━━━ Given material ━━━
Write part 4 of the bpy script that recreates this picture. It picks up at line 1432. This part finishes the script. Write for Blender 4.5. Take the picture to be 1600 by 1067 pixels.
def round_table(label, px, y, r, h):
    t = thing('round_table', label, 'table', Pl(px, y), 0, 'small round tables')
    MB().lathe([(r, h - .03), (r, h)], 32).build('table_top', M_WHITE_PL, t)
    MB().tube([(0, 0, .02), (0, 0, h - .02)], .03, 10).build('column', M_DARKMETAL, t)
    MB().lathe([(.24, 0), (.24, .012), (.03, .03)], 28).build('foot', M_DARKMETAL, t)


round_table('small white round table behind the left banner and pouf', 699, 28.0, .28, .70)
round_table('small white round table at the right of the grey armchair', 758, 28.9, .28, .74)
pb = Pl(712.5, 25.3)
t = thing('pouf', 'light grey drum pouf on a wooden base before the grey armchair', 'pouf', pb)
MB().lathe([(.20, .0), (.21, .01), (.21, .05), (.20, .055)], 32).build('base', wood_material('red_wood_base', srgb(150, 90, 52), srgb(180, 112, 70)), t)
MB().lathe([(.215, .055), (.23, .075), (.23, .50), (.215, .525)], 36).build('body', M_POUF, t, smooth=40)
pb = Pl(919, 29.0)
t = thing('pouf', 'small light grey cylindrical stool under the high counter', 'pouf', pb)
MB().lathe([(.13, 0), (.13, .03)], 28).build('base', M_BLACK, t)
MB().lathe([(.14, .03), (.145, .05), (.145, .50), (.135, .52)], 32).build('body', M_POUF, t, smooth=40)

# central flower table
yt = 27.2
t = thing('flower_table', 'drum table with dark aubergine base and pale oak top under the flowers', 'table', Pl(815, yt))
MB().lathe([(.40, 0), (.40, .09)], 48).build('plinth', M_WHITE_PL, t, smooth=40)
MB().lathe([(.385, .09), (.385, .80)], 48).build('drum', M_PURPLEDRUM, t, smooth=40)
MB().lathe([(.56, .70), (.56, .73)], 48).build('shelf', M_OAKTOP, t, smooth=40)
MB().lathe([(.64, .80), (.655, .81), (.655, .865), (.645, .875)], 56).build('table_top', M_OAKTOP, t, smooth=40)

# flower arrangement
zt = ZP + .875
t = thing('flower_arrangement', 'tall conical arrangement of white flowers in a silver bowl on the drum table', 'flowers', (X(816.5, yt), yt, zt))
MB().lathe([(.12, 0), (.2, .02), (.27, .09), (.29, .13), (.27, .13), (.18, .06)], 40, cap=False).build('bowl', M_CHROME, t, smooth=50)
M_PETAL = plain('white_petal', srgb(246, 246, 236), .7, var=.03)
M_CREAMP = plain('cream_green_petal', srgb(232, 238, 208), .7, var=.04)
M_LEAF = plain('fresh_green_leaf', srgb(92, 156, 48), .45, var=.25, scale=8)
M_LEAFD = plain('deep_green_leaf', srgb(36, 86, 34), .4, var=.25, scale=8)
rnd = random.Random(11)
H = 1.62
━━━
Give again, word for word, the lines of the listing, starting at its first line and ending with the line containing "28).build('foot', M_DARKMETAL, t)".

Write part 4 of the bpy script that recreates this picture. It picks up at line 1432. This part finishes the script. Write for Blender 4.5. Take the picture to be 1600 by 1067 pixels.
def round_table(label, px, y, r, h):
    t = thing('round_table', label, 'table', Pl(px, y), 0, 'small round tables')
    MB().lathe([(r, h - .03), (r, h)], 32).build('table_top', M_WHITE_PL, t)
    MB().tube([(0, 0, .02), (0, 0, h - .02)], .03, 10).build('column', M_DARKMETAL, t)
    MB().lathe([(.24, 0), (.24, .012), (.03, .03)], 28).build('foot', M_DARKMETAL, t)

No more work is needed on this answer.